Would like to propose keys as distinct from the algorithm that uses them.
Keys would have properties such as public/private/symmetric, and length in addition to your format (asn.1)
I am thinking it would be a good idea to attach with a domain/project/user a preferred encryption preference,
So one would need to traverse up the user to domain to determine the most specific preference for that user while encrypting a volume, and likewise a preference for objects etc.
The algorithm would also be attached as meta data to the volume based on the results of the above discovery process during encryption.
The defaults are the strongest known at the time we deploy.
Further, I am thinking in the UI, should the domain/project/user creator desire to set them, these should be retrieved from openssl or other implementation for object, from dm-crypt for volume etc.

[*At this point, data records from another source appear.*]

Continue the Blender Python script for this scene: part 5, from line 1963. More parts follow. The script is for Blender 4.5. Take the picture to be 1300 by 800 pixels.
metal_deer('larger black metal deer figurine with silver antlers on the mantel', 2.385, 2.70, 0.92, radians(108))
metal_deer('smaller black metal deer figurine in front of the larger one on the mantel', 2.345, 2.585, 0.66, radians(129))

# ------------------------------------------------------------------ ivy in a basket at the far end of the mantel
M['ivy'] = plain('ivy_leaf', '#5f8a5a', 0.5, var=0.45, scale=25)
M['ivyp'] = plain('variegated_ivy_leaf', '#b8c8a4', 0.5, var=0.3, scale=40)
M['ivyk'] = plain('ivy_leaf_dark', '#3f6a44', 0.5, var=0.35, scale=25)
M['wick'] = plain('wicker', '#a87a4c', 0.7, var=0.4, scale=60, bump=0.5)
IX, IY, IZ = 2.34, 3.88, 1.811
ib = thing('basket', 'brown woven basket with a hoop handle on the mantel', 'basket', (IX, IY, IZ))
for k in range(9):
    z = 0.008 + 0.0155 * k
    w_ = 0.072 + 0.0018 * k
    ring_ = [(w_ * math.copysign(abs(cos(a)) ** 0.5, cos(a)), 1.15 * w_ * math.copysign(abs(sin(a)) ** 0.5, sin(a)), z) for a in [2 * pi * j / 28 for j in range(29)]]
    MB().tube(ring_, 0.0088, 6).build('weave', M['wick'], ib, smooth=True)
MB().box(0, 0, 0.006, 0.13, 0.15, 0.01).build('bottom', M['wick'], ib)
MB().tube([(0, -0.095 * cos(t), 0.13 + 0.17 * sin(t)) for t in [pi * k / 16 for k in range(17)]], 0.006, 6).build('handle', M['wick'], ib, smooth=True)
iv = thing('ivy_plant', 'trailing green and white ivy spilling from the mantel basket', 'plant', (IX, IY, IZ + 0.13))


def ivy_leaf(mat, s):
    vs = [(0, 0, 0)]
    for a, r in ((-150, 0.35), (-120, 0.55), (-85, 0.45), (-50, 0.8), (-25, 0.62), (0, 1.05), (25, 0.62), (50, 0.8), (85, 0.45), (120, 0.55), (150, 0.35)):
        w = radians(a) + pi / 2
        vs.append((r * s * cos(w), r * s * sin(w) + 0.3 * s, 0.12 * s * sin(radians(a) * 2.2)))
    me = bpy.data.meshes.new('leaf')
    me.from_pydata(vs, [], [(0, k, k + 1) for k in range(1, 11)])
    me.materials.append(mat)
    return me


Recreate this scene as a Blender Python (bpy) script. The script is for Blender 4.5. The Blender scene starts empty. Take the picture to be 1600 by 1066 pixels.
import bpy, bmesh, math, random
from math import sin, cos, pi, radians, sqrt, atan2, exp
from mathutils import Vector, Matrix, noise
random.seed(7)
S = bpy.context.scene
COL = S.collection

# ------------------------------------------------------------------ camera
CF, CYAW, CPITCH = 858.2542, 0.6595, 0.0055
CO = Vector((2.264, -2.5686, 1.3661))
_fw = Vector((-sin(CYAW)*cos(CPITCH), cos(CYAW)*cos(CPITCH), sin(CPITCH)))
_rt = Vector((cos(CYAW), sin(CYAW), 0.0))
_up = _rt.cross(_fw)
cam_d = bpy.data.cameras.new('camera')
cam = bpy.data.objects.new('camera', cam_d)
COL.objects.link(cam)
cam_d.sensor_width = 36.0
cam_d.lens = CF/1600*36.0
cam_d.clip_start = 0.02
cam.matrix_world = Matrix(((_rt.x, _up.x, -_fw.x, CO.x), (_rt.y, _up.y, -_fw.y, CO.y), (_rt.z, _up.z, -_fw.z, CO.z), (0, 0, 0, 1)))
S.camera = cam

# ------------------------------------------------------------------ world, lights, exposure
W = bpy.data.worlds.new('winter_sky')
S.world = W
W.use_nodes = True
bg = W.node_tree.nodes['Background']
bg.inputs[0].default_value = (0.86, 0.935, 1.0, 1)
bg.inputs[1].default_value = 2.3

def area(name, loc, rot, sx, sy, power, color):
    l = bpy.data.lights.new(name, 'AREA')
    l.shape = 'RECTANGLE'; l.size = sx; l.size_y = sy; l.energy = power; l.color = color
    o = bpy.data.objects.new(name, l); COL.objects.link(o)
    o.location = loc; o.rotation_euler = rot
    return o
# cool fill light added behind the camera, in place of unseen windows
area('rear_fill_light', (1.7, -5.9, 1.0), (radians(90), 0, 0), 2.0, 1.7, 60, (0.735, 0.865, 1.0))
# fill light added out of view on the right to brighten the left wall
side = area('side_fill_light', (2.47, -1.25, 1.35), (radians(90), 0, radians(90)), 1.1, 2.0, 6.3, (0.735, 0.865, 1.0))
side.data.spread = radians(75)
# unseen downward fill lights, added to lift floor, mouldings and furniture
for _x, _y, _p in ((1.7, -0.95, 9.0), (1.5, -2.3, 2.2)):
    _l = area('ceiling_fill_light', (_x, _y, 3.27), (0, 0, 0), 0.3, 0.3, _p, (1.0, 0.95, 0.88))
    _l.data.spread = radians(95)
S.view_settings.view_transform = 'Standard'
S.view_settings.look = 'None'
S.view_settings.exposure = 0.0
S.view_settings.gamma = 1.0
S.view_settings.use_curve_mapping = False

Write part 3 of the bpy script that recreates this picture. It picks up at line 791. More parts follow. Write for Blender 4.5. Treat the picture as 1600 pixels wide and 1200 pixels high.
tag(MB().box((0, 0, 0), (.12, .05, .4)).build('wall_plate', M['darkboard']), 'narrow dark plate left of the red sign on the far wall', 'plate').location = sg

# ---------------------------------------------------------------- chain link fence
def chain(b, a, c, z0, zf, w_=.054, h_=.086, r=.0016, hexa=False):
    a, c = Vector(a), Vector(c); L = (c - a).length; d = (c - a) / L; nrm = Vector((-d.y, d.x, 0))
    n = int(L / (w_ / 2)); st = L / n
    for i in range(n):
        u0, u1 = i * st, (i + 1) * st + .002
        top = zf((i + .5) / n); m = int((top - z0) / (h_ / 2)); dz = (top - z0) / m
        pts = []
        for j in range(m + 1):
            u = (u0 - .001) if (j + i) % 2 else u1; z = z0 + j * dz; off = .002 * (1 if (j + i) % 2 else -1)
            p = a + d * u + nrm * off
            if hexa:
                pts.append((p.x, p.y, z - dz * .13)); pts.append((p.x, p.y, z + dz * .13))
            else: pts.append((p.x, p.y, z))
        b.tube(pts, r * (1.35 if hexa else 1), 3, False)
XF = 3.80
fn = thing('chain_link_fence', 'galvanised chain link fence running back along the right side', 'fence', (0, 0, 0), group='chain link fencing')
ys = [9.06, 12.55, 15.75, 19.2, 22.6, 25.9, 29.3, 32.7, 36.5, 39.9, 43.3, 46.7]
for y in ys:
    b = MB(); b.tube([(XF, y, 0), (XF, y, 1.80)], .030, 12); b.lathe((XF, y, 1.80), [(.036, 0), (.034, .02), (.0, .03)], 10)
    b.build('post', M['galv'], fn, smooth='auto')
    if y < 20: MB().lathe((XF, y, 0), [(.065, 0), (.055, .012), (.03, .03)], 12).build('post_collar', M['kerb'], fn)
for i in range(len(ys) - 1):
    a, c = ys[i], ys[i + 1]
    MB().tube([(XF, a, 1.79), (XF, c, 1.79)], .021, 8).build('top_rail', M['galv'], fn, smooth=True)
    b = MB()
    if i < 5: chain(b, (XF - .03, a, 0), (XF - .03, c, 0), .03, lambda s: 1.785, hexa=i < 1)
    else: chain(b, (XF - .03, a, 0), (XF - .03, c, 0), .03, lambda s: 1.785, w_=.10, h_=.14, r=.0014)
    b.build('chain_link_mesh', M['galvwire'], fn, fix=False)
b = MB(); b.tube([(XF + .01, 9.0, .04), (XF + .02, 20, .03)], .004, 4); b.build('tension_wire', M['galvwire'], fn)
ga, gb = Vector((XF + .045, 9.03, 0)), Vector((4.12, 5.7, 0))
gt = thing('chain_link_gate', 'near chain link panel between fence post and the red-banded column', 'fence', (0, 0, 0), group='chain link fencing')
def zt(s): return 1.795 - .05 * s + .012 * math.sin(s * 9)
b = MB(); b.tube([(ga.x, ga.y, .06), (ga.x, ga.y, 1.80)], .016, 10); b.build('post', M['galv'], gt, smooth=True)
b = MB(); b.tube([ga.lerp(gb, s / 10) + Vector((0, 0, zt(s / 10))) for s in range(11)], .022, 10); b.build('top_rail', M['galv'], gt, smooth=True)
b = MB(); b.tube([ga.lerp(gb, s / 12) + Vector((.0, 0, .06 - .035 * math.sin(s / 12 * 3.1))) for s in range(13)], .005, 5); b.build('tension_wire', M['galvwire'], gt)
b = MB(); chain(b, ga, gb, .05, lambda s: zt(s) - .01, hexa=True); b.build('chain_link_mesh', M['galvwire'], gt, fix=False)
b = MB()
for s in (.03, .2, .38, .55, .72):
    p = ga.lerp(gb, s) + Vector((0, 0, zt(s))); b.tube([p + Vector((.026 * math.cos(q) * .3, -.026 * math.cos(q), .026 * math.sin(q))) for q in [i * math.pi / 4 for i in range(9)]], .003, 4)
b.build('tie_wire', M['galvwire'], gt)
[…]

A problem that could arise .. the compute node on which a volume is attached might have an older version of dum-crypt than the node that hosted the horizon user interface .. but I am guessing in the immediate future that may not be an issue. If it becomes one, then we would need to specify a filter instance for the same and that would need to be factored in while determining where to host the volume.
Regards
malini
2) Support clone with same key. This should be easy to implement as well. We could use the metadata key-id and set it to the same value for the clone. The drawback to this is that the key has multiple uses, and it could be used to decrypt many different volumes. I don't like the idea of that. If the key is compromised then what do you do?

There are similar issues for snapshots, but I am not as opposed to option 2 for snapshots. Any thoughts on this?